Todavía pueblan las cárceles mexicanas miles de personas injustamente procesadas por el arbitrario sistema inquisitorial que tuvimos hasta el 2008, y sin embargo hay quienes con vehemencia exigen su vuelta.
Se trata de los viejos operadores del derecho que no han podido adaptarse al nuevo sistema, por su propensión incurable hacia el autoritarismo.
Extrañan la tortura como método de investigación; les hace falta el arraigo, un mecanismo coactivo que permitía privar ilegalmente de la libertad; añoran la montaña de papel tras la cual se escondían los jueces; les incomoda jugar con transparencia, ahora que las audiencias son orales.
Antes de la reforma del 2008, seis de cada diez personas sentenciadas no conocían el rostro del juez que los procesó y siete de cada diez reportaban haber sufrido algún tipo de tortura.
Con el sistema inquisitorial era común que los procesados tardaran en conocer las razones por las que habían sido privados de la libertad, también ocurría con gran facilidad que se fabricaran pruebas y testimonios, que la autoridad policial o ministerial mintiera para forzar una teoría criminal que se habían inventado.
Entre los casos judiciales más sonados del viejo sistema penal están el de las indígenas nahñú, Teresa, Jacinta y Alberta o los expedientes Wallace, Martí y Cassez-Vallarta.
Pero hay muchas centenas de miles más en similar circunstancia porque se impuso un proceso injusto gracias a un sistema que era también muy injusto.
Fue por el fracaso del sistema inquisitorial que, hace poco más de una década, se llevó a cabo una cirugía mayor a la justicia penal. Se hizo a contracorriente porque los gobernantes de entonces no querían perderse la amplísima libertad que les entregaba meter tras las rejas a quien, por razones políticas, les diera la gana.
También se resistieron los abogados más poderosos del régimen que, con sus influencias, solían gestionar una exclusiva mina de oro.
La reforma del 2008 tuvo como complemento otra que en nuestro país se realizó en el año 2011 para incluir en nuestra legislación un catálogo grande en materia de derechos humanos, derivado de los tratados internacionales.
Fue también por esta otra reforma que los derechos humanos pasaron a ocupar un lugar central dentro del sistema procuración y administración de justicia.
Quienes hoy vociferan contra estas dos grandes transformaciones dicen que la impunidad en el país ha crecido desde entonces. En concreto, responsabilizan al sistema nuevo de las fallas de la justicia y aseguran que es obra suya el que muchos criminales sigan recorriendo libremente las calles.
Olvidan los reaccionarios que antes de 2008 solo era resuelto uno de cada cien delitos y que el descrédito del sistema era tal que el 90% de los crímenes no solían ser denunciados. La evidencia es contundente para decir que el sistema previo era nefasto y que por ello la sociedad mexicana procedió a enterrarlo.
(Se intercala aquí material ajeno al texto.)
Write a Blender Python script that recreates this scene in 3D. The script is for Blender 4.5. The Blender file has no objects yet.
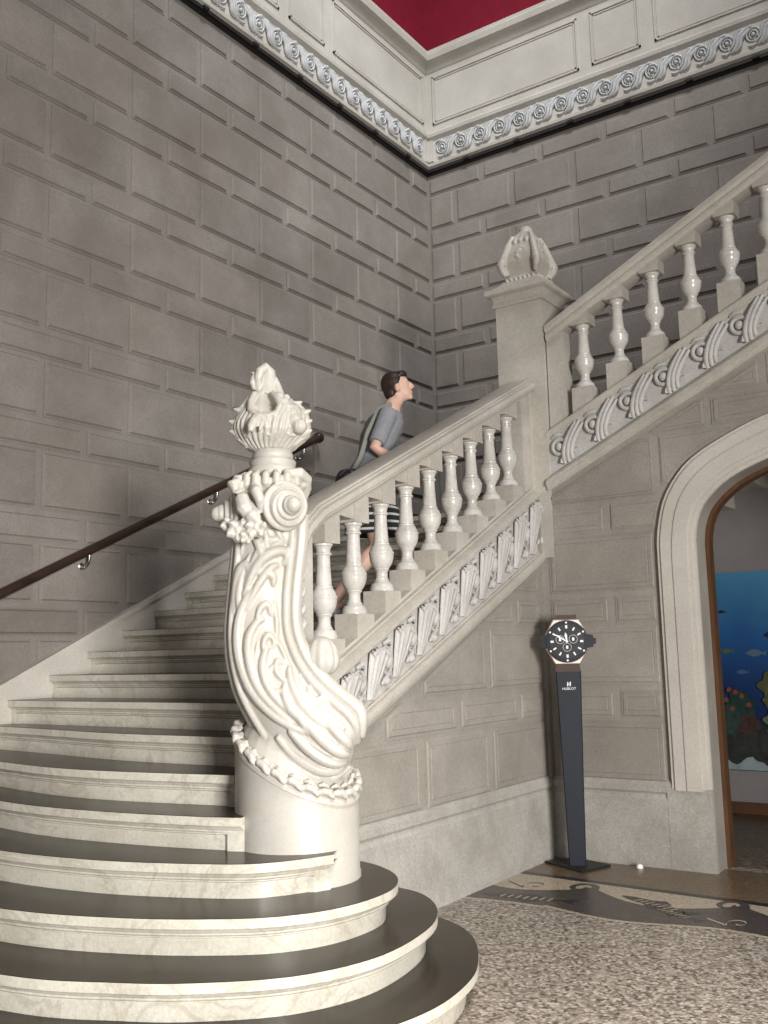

No tienen vergüenza los que quieren resucitarlo, tampoco gozan de buena reputación.
Se quejan con alevosía sobre la inmadurez del nuevo sistema. Es cierto que las instituciones nacientes, como los árboles gigantes, tardan en ofrecer sus frutos. A un nogal, por ejemplo, toma veinte años alcanzar el momento en que puede entregar nueces. (Alguna vez se quejó Simón Bolívar de que los pueblos se hubieran demorado tanto en sembrarlos).
Mucho nos tardamos también en México en jubilar instituciones que no servían.
Estados como Chihuahua, que fueron pioneros en caminar hacia el nuevo sistema penal, exhiben en el presente buenos resultados respecto al abatimiento de los indicadores de impunidad y también en el cumplimiento con los derechos procesales.
Pero llevó tiempo para que se produjeran buenos resultados, sobre todo porque tuvieron que pasar al desempleo muchos de los antiguos operadores (jueces, ministerios públicos, policías, abogados), mientras una nueva generación de profesionales se fue haciendo cargo del relevo.
El sistema vigente requiere de habilidades que tardarán en echar raíz entre los operadores del derecho, por lo que todavía pueden registrarse fallas importantes, pero el problema no proviene de las nuevas normas o de las instituciones recién estrenadas, sino de un paulatino desarrollo de capacidades humanas que no podrían adquirirse a una velocidad distinta.
ZOOM: Regresar al sistema inquisitorial sería una gran tragedia para la historia penal mexicana. En los temas de justica necesitamos ir hacia delante y no hacia atrás, necesitamos una visión liberal y no conservadora, necesitamos resistir frente a las tentaciones de la reacción, necesitamos paciencia y no demagogia.